Job:
Write the material out again in full, exactly.
──────── Data shown ────────
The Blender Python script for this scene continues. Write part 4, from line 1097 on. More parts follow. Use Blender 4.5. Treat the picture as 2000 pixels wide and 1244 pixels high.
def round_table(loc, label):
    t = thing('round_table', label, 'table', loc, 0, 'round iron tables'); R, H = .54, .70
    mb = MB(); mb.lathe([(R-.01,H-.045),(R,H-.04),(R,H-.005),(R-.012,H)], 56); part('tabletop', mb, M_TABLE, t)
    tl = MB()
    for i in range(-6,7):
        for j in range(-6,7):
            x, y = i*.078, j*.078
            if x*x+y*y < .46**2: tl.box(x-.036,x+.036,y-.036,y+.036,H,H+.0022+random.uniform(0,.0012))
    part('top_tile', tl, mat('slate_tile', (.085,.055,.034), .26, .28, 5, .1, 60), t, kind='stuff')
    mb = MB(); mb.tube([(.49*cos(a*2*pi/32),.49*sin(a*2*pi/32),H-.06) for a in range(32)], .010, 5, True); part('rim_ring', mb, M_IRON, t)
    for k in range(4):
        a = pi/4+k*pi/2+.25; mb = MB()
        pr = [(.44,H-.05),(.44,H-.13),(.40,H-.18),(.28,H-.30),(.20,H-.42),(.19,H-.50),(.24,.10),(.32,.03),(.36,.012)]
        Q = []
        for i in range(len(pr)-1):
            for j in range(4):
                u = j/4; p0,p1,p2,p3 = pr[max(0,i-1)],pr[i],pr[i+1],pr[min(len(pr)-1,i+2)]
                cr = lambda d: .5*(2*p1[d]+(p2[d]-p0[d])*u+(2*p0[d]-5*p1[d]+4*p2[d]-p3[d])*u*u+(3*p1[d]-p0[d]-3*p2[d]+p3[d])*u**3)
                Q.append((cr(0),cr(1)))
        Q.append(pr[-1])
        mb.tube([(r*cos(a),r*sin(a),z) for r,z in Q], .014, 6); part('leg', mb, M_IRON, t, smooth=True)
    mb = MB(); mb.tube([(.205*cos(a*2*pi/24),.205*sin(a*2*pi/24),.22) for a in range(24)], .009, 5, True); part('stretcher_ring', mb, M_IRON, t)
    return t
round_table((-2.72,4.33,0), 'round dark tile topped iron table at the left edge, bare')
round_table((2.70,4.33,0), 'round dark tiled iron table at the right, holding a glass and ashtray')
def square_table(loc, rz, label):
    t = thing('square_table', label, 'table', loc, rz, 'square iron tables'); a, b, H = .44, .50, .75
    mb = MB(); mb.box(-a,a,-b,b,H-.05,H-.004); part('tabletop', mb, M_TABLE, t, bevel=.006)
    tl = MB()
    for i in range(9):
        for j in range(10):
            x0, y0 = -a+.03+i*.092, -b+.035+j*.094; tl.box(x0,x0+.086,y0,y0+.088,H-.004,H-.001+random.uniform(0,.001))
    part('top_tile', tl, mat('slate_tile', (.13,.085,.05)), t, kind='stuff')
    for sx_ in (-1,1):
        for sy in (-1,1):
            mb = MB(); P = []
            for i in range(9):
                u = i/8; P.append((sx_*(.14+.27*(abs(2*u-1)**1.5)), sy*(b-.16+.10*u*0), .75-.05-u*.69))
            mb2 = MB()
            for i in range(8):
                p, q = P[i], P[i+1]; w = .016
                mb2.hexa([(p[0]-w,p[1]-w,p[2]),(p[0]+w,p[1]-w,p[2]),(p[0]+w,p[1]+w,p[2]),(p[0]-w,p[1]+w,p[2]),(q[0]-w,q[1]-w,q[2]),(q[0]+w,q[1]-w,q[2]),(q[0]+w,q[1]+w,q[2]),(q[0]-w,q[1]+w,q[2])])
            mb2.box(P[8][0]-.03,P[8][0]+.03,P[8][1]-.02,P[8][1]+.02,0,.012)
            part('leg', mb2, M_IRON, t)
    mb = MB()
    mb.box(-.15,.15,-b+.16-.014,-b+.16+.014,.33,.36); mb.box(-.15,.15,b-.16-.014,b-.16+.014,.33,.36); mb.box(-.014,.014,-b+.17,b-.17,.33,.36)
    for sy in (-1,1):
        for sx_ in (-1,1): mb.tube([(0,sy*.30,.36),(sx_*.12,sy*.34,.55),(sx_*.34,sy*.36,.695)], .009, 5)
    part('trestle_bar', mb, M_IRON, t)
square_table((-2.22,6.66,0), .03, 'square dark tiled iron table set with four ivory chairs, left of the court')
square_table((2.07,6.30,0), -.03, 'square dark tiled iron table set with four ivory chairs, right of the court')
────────
Complete output:
The Blender Python script for this scene continues. Write part 4, from line 1097 on. More parts follow. Use Blender 4.5. Treat the picture as 2000 pixels wide and 1244 pixels high.
def round_table(loc, label):
    t = thing('round_table', label, 'table', loc, 0, 'round iron tables'); R, H = .54, .70
    mb = MB(); mb.lathe([(R-.01,H-.045),(R,H-.04),(R,H-.005),(R-.012,H)], 56); part('tabletop', mb, M_TABLE, t)
    tl = MB()
    for i in range(-6,7):
        for j in range(-6,7):
            x, y = i*.078, j*.078
            if x*x+y*y < .46**2: tl.box(x-.036,x+.036,y-.036,y+.036,H,H+.0022+random.uniform(0,.0012))
    part('top_tile', tl, mat('slate_tile', (.085,.055,.034), .26, .28, 5, .1, 60), t, kind='stuff')
    mb = MB(); mb.tube([(.49*cos(a*2*pi/32),.49*sin(a*2*pi/32),H-.06) for a in range(32)], .010, 5, True); part('rim_ring', mb, M_IRON, t)
    for k in range(4):
        a = pi/4+k*pi/2+.25; mb = MB()
        pr = [(.44,H-.05),(.44,H-.13),(.40,H-.18),(.28,H-.30),(.20,H-.42),(.19,H-.50),(.24,.10),(.32,.03),(.36,.012)]
        Q = []
        for i in range(len(pr)-1):
            for j in range(4):
                u = j/4; p0,p1,p2,p3 = pr[max(0,i-1)],pr[i],pr[i+1],pr[min(len(pr)-1,i+2)]
                cr = lambda d: .5*(2*p1[d]+(p2[d]-p0[d])*u+(2*p0[d]-5*p1[d]+4*p2[d]-p3[d])*u*u+(3*p1[d]-p0[d]-3*p2[d]+p3[d])*u**3)
                Q.append((cr(0),cr(1)))
        Q.append(pr[-1])
        mb.tube([(r*cos(a),r*sin(a),z) for r,z in Q], .014, 6); part('leg', mb, M_IRON, t, smooth=True)
    mb = MB(); mb.tube([(.205*cos(a*2*pi/24),.205*sin(a*2*pi/24),.22) for a in range(24)], .009, 5, True); part('stretcher_ring', mb, M_IRON, t)
    return t
round_table((-2.72,4.33,0), 'round dark tile topped iron table at the left edge, bare')
round_table((2.70,4.33,0), 'round dark tiled iron table at the right, holding a glass and ashtray')
def square_table(loc, rz, label):
    t = thing('square_table', label, 'table', loc, rz, 'square iron tables'); a, b, H = .44, .50, .75
    mb = MB(); mb.box(-a,a,-b,b,H-.05,H-.004); part('tabletop', mb, M_TABLE, t, bevel=.006)
    tl = MB()
    for i in range(9):
        for j in range(10):
            x0, y0 = -a+.03+i*.092, -b+.035+j*.094; tl.box(x0,x0+.086,y0,y0+.088,H-.004,H-.001+random.uniform(0,.001))
    part('top_tile', tl, mat('slate_tile', (.13,.085,.05)), t, kind='stuff')
    for sx_ in (-1,1):
        for sy in (-1,1):
            mb = MB(); P = []
            for i in range(9):
                u = i/8; P.append((sx_*(.14+.27*(abs(2*u-1)**1.5)), sy*(b-.16+.10*u*0), .75-.05-u*.69))
            mb2 = MB()
            for i in range(8):
                p, q = P[i], P[i+1]; w = .016
                mb2.hexa([(p[0]-w,p[1]-w,p[2]),(p[0]+w,p[1]-w,p[2]),(p[0]+w,p[1]+w,p[2]),(p[0]-w,p[1]+w,p[2]),(q[0]-w,q[1]-w,q[2]),(q[0]+w,q[1]-w,q[2]),(q[0]+w,q[1]+w,q[2]),(q[0]-w,q[1]+w,q[2])])
            mb2.box(P[8][0]-.03,P[8][0]+.03,P[8][1]-.02,P[8][1]+.02,0,.012)
            part('leg', mb2, M_IRON, t)
    mb = MB()
    mb.box(-.15,.15,-b+.16-.014,-b+.16+.014,.33,.36); mb.box(-.15,.15,b-.16-.014,b-.16+.014,.33,.36); mb.box(-.014,.014,-b+.17,b-.17,.33,.36)
    for sy in (-1,1):
        for sx_ in (-1,1): mb.tube([(0,sy*.30,.36),(sx_*.12,sy*.34,.55),(sx_*.34,sy*.36,.695)], .009, 5)
    part('trestle_bar', mb, M_IRON, t)
square_table((-2.22,6.66,0), .03, 'square dark tiled iron table set with four ivory chairs, left of the court')
square_table((2.07,6.30,0), -.03, 'square dark tiled iron table set with four ivory chairs, right of the court')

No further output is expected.